Valve Has Finished SteamOS

The Steam Machines are finally coming

By
Head Image

Developed in an effort to consolidate PC gaming from the desk and console gaming in the living room, Valve created the Steam Box Operating System.

For several years now, Valve has been creating the support network for what is called Steam Machines. Developed in an effort to consolidate PC gaming from the desk and console gaming in the living room, Valve created the Steam Box Operating System. The SteamOS is a Linux-based operating system which has been in beta for years now, but this week at Game Developers Conference, they finally announced the release for as early as this fall.

Think of it as iTunes for video games, with some extra features such as a buddy list and chat to join your buddy’s games. What started as a system for Windows PCs, has now also garnered a healthy amount of Mac titles as well. Additionally, it is not Valve itself that is creating the Steam Machines, but third party manufacturers that will all use the SteamOS. The company also announced Steam Link, a $50 streaming box that will allow you to broadcast games from the PC to the TV, similarly to Chromecast.

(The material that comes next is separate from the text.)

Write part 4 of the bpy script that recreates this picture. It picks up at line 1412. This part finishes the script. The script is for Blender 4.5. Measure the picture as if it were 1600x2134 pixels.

The SteamOS is a Linux-based operating system which has been in beta for years now, but will be released for as early as this fall.

Additionally, Valve also confirmed its final design for the Steam Controller, which will have touch and motion capabilities. The controller has garnered a lot of media attention recently, because of the touchpad.

One of the oldest partners of Valve is Syber, which has created the Steam Machine Mini, Steam Machine Mercury and Steam Machine Switch, all of which were demoed at MWC. The lower end product will feature a quad-core AMD processor with Nvidia GeForce GTX graphics for about $450, whereas the higher end product will cost $1,400. It will be released this fall.